November 10, 2000
Volume CXXXII, Number 9


"Maine is not Vermont"--unfortunately

EDITORIAL

   For the most part, when we attempt to make moral and intellectual extrapolations from voting results we stand on the shoddiest of rhetorical platforms.
   The 48 percent of Americans who voted for Bush, for example, are not necessarily evil or stupid. Yet, there are those rare occasions when the November results do encourage us to draw some rather clear evaluations of the moral and intellectual portraits of the people behind the votes.
   50.8 percent of Maine voters, 314,144 individuals, voted against referendum Question 6, which would have ensured equal rights for all Maine citizens, regardless of sexual orientation. For the second time in recent years Mainers had the opportunity to conclusively affirm a belief in basic human rights.
   Though gay rights were rejected by a narrow margin, the fact that any Mainers--let alone a majority--can be fooled by bigoted religious dogma and fallacious arguments about "special rights," is no less unsettling. Unsurprisingly, the Bangor Daily News reports that exit polling found that voters with more education were generally more likely to favor the measure, while the greatest opponents of the referendum were high income males. 70 percent of those Mainers polled who voted for Bush also voted against the referendum; half that percent of Democrats voted "No" on Question six.
    Michael Heath of the Maine Christian Civic League was elated, but surprised by the results.
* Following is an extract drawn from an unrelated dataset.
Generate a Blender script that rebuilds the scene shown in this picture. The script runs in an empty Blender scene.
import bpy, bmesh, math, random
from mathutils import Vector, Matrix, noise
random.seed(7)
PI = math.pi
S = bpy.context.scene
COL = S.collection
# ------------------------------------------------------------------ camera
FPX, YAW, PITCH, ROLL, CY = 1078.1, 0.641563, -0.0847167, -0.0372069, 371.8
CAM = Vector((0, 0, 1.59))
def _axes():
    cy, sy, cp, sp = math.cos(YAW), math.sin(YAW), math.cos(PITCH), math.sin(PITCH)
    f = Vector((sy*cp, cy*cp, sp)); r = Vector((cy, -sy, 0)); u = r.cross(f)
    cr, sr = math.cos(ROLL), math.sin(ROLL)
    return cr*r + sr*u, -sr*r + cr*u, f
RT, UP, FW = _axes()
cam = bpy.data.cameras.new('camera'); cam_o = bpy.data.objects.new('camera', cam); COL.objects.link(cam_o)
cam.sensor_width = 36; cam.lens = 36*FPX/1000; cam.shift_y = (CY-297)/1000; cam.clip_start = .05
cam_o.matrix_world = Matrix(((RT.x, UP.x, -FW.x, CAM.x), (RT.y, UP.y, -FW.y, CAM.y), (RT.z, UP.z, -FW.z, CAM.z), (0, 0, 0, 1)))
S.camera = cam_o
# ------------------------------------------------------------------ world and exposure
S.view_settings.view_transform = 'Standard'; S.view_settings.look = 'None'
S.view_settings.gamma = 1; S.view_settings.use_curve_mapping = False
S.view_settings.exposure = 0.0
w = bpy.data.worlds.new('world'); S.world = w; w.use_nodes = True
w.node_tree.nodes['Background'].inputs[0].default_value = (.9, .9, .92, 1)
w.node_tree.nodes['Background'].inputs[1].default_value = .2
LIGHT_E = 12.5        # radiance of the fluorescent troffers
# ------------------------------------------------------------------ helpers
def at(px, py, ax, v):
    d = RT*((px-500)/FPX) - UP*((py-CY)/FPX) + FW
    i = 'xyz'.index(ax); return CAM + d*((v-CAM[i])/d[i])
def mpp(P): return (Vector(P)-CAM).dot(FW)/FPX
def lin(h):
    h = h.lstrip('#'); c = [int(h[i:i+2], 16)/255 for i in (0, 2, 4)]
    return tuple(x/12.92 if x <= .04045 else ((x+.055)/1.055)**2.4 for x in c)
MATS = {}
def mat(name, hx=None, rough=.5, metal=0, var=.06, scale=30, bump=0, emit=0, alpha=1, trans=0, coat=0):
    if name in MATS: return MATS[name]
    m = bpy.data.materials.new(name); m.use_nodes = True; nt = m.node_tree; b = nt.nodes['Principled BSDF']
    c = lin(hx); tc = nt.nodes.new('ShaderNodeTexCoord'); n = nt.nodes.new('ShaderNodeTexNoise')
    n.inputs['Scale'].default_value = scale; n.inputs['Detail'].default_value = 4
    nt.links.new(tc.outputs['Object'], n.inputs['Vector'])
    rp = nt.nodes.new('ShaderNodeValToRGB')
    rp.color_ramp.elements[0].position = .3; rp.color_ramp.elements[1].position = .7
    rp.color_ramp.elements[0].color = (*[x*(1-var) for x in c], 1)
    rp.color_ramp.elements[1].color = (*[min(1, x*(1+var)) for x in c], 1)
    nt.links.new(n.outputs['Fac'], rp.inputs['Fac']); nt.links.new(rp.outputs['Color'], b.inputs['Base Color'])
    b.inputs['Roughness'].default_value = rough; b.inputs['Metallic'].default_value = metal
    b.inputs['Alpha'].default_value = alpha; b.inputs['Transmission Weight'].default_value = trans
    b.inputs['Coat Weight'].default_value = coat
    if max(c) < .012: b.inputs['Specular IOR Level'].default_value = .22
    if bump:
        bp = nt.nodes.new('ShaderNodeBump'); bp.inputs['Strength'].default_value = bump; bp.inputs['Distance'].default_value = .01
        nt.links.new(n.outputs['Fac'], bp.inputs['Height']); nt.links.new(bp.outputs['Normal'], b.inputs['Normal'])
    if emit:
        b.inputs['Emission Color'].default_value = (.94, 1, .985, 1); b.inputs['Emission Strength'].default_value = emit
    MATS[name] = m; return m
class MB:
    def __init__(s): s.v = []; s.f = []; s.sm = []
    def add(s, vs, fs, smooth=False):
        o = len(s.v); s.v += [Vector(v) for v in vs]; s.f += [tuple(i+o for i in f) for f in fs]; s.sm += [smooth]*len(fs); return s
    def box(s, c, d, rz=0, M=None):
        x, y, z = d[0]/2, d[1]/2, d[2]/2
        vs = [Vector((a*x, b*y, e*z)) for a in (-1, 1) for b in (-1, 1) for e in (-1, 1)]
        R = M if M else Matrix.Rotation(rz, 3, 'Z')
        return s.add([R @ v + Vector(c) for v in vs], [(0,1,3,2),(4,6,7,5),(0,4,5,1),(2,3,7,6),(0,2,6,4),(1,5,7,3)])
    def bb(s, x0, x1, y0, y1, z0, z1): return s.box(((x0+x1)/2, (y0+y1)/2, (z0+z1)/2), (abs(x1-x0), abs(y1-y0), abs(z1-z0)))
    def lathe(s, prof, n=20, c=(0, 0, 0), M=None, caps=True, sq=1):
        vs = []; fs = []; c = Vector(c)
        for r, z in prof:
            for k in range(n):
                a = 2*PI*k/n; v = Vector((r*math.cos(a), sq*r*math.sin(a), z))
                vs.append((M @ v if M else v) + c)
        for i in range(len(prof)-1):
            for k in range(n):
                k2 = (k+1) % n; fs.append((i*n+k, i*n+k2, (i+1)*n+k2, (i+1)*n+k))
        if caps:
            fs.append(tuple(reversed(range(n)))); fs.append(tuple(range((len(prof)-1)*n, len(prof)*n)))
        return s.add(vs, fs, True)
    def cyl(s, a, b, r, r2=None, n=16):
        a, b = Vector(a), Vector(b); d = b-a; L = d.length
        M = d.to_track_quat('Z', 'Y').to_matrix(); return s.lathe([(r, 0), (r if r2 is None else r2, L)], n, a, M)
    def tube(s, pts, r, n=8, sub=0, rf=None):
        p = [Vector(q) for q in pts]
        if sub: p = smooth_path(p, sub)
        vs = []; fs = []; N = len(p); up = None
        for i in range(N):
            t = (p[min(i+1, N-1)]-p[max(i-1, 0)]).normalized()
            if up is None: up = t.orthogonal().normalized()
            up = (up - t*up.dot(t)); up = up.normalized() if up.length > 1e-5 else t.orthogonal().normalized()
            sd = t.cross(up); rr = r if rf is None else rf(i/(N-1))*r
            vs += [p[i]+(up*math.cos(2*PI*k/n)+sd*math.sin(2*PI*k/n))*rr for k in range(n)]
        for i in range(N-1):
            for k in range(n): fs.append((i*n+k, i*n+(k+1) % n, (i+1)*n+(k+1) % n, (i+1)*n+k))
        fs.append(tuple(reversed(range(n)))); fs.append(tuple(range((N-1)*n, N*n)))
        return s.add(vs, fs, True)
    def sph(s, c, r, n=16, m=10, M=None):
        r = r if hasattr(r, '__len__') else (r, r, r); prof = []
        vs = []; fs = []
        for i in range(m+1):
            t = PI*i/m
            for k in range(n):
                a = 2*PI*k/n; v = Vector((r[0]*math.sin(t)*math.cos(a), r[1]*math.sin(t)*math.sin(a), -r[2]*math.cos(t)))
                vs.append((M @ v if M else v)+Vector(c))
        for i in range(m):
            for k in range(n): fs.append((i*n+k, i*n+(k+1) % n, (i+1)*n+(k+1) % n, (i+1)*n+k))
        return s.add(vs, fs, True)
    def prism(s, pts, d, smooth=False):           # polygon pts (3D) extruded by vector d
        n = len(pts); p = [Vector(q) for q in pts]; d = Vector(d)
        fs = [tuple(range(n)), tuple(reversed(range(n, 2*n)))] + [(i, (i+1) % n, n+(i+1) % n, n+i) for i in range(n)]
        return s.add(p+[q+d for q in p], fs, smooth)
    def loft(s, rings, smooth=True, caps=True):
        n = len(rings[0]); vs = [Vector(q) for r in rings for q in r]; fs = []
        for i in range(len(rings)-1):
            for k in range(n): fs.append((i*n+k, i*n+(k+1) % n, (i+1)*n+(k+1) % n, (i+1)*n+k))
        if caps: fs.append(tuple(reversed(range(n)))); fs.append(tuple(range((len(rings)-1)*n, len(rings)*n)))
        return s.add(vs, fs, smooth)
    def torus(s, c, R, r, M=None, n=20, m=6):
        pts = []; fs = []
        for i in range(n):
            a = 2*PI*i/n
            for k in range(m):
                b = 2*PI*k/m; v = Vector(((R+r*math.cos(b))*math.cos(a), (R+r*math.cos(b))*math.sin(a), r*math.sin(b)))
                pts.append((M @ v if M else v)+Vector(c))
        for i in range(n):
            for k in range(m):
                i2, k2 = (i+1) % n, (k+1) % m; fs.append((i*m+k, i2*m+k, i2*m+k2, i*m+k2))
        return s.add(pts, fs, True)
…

He crowed: "[Mainers] looked at the Boy Scout problem, the same sex marriage law in Vermont. They saw the broad agenda of gay rights supporters. This was the second time it has been defeated and that should be the end of it." Heath is correct on one account. This is, as Governor King has commented, likely to be the last attempt to bring gay rights legislation before Mainers for several more years.
   Anti-gay rights groups campaigned under the slogan "Maine is not Vermont." How unfortunate for homosexual and heterosexual Mainers alike, that in this instance we are not. Let us hope that the old adage, as Maine goes so does the nation, does not hold true for human rights.